結婚する二人にとっては準備から何からやること目白押しで忙しいだろうけど、
参加する側にとっては結構結婚式ってつまらない。2時間すわってるだけだしね。
やるなら、参加する人全員に刺激を与える式にしたいものです。ダンスパーティとかね。
そういえば、来週結婚式あるわ。うーんどんな結婚式か楽しみだなぁ。

話が飛んだ。

今回の話は、前々回のエントリーで書いた、社会や家っていうシステムは
第三者が入ってくる仕組みをビルトインしておいた方が、上手く廻るんじゃないのかしら、って話。
にもつながるんだけど、この西欧式パーティで培われるメンタリティは、
まさに、自分の領域に第三者が入ってくる時の自分の心構えそのもの。
どう初対面の人に対して自分を開くか。どういう距離感で相手と対するか。
それを鍛えてる。

じゃあ、日本人は新しい人と知り合わないのか? そんなこたないはずだけど…。
でもじゃあ、いつ知り合ってるの?って考えると、日本人が新しい人と知り合うときは、
職場や学校で毎日の生活を共にしていきながら、お互い知り合いになる。
そういう意味では、何度か恒常的に会う可能性が無い人だったら、
たった一回だけ会うような人とはまったくコミュニケーションを持たなくてもやってける。
もちろん相手に気付いてはいるけど、やり過ごす。無視する。
何度か会うようになってはじめて言葉を交わすようになる。
ふむ。
はじめての人が苦手なのはそのせいか。
そこまできてみんなが徐々にお互いに声をかわし、知り合ったな、っていうところで
ようやく飲み会、っていうものが出来ることになるわけですね。やっぱり構えがちがうのね。

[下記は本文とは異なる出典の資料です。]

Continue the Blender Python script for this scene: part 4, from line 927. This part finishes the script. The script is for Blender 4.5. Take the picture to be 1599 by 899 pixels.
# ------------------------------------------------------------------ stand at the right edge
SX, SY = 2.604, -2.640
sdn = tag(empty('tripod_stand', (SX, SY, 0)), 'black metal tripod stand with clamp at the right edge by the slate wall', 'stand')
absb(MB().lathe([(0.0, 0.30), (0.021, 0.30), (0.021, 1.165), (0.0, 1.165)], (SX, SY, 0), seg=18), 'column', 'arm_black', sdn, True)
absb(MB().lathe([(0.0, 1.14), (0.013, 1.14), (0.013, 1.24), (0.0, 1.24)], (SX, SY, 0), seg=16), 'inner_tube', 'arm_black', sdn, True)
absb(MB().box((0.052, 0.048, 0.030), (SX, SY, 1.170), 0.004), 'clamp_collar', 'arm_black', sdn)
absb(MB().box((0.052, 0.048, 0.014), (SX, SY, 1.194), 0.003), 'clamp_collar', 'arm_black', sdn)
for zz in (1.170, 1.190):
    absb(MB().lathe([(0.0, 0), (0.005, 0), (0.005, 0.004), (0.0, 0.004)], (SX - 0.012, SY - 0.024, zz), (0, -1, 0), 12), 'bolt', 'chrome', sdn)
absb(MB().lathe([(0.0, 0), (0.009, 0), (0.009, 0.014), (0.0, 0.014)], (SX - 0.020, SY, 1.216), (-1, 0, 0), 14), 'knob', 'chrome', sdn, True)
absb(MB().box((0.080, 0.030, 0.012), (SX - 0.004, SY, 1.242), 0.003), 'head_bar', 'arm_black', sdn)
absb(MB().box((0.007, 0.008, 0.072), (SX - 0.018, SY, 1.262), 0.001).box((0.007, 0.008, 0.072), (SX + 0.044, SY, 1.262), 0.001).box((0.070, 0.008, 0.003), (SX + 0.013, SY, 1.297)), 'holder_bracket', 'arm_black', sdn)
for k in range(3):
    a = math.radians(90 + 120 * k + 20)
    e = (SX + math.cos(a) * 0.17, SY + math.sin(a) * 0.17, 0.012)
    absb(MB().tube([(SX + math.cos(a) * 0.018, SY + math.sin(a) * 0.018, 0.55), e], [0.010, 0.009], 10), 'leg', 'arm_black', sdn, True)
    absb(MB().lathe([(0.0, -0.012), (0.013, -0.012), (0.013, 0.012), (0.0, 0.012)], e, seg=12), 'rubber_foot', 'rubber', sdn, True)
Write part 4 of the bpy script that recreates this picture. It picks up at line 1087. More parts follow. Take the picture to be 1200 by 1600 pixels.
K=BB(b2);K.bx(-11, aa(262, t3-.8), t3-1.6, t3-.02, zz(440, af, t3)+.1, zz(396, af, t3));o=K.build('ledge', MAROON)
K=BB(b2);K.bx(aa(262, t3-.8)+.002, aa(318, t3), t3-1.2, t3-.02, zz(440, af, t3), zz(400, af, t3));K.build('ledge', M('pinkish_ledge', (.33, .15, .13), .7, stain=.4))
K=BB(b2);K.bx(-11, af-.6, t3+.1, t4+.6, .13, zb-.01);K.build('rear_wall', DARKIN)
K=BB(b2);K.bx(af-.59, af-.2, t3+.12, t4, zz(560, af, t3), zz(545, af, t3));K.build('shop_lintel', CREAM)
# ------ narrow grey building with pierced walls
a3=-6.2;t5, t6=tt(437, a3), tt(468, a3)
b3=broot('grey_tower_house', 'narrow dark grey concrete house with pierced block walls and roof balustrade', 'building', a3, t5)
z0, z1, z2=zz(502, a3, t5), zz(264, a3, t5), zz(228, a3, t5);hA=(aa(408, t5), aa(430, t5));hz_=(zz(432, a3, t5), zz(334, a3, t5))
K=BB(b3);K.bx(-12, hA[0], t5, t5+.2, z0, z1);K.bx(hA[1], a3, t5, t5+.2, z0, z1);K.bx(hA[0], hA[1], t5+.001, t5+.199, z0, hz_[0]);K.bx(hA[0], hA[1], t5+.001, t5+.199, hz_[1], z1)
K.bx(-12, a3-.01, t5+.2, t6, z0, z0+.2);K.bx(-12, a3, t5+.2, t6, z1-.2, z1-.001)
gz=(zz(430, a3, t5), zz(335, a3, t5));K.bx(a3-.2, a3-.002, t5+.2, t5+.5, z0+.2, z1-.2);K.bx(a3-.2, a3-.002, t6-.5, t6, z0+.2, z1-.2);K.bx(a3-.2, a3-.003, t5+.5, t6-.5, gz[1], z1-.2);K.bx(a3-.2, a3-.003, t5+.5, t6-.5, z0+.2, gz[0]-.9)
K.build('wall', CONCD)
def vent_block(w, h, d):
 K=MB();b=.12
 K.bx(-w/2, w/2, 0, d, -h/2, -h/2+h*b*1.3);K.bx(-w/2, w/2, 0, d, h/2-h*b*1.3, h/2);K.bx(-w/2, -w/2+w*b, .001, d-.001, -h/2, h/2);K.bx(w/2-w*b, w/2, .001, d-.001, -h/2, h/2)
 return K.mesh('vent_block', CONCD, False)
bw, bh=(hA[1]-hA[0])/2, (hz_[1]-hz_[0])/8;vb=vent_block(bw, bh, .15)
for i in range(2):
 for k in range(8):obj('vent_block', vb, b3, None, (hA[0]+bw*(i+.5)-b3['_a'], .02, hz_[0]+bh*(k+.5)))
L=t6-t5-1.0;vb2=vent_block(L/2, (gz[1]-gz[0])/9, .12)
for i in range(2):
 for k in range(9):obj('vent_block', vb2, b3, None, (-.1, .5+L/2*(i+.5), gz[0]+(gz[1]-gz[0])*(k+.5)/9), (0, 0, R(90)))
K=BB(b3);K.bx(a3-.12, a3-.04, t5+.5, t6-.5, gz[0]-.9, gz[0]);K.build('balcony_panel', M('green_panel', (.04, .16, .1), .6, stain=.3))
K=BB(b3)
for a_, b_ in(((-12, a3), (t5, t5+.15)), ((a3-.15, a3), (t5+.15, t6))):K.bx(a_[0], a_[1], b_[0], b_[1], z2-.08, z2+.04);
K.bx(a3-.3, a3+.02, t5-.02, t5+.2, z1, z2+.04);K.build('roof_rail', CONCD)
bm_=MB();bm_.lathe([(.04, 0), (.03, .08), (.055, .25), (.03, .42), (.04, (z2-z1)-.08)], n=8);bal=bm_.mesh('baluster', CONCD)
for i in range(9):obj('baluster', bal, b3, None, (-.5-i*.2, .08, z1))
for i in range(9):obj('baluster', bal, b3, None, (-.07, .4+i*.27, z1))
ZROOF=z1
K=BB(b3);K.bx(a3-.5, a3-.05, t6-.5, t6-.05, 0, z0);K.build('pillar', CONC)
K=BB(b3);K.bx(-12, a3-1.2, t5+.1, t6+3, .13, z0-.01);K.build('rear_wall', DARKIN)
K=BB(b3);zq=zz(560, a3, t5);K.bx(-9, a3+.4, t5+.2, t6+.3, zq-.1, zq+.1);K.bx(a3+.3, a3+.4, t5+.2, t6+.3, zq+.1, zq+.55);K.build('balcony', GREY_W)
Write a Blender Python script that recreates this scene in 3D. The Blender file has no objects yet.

西欧人だって、全く知らない人よりかは、知ってる人の方が楽しいって思う事も多いだろうけど、
知らない人がいるからってパーティを楽しめないって事も少なそうよね。
お互いのことを知らないって云うことは、パーティなら当たり前のことで、
知らないことを前提に、それでも共通に分かり合える事柄で楽しもうと話題を出すんだろうから。

どちらにも良い点・悪い点あるんだろうけど、
西欧式のパーティ方法で得られる第三者と知り合う術は、見習う必要があるんじゃないかしら、
と思う今日このごろ。ふむふむ。なるほどね、と。